Perhaps the most chilling and shocking aspect of 1984 is the way that somethings, although noted by Winston as wrong and disturbing, have become commonplace. The rewriting of history is only one example. Winston lives in constant fear that someday, maybe that afternoon, or five years from now, he and Julia (a young woman with whom he begins an affair) are going to be “vaporized”. Death weighs heavily on Winston’s world and as a reader, I found myself experiencing some of that fear as well. Winston’s life, as he takes more risks, becomes at once rife with paranoia and incredibly, more commonly filled with moments of peace.

The Drama of Very Human Characters

As a human being, Orwell writes Winston Smith believably. So much so I found myself having arguments with his character as he tried to come to terms with changes (such as when Oceania changed the superpower it was at war with) or when he was relishing in the knowledge the O’Brien was, in fact, a member of the resistance. It is easy enough, I found, to search for the same grains of hope Winston did within the second part of 1984.

If I had to choose one moment from the novel that I know will stick with me, it is the scene in the room above Mr. Charrington’s shop in which Julia and Winston are musing over their shared, doomed fate. They say to one another “We are the dead” and in mimicry of their conversion, Mr. Charrington (who is revealed to be a spy for the Thought Police) calls out from behind a photo, “You are the dead”. Utterly chilling, even now, recalling that moment I find myself experiencing something of what these two characters felt.

It is the culmination of the previous two parts of 1984 in which Winston waits to be caught, captured, and tortured. Now, he and Julie both know and the reader knows, that this is the end. He is surely going to be dragged off to the Ministry of Love and tortured to death. Perhaps he’ll be released on a temporary basis, as other “criminals” have been. But, there is no getting away from the Party. It sees, hears, and knows all. At this moment, it caught up to Winston Smith. All his vague hopes for the future vanish.

The Concluding Pages of 1984

The last section of 1984 felt like looking behind the curtain. There was a great deal of satisfaction finally knowing what goes on within the Ministry of Love and it was just as horrifying as I imagined. They engage in all forms of torture, mental and physical.

When I first read the section in which Winston is forced to confront his greatest fear in Room 101 I found myself surprised by how complex, knowledgeable, and conniving the Party was in its research into Winston’s life and weak points. Thinking back on it now, it couldn’t have been any other way. Of course, O’Brien was working as a double agent, of course, the Party knew all along what Winston and Julie were doing and planning, and of course, in the end, they got what they wanted—for Winston to love Big Brother.

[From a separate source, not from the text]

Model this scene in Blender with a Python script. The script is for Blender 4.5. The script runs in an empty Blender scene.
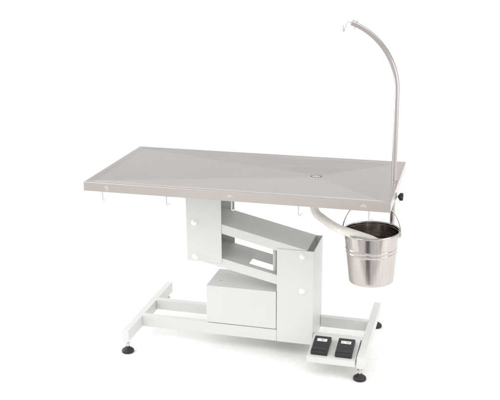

1984 Book Review: George Orwell's Stunning Novel

1984 by George Orwell Digital Art

Book Title: 1984

Book Description: 1984, is a dystopian novel that tells the story of Winston Smith and warns of the dangers of a totalitarian government that rules through fear, surveillance, propaganda and brainwashing.

Book Author: George Orwell

Book Edition: Signet Classics Edition

Book Format: Paperback

Publisher - Organization: Secker & Warburg

Date published: June 8, 1949

Illustrator: Paul Rivoche

ISBN: 0451524934

Number Of Pages: 328

1984 Review

1984 is a book that you’re going to remember. From its opening lines to the various revelations about the Party and it’s means of governing its citizens a reader is met with constant twists and turns. Each one is more disturbing than the one before it. You would not be wrong if while reading 1984 you found yourself drawing comparisons between contemporary/historical society and the world that Winston Smith lives in. This book is just as relevant today as it was when Orwell finished it in 1948. One reading does not do this novel justice. On the second, third, or even fourth time that one learns about Emmanuel Goldstein, Big Brother, the Ministries, and every other memorable element of the book, more is revealed.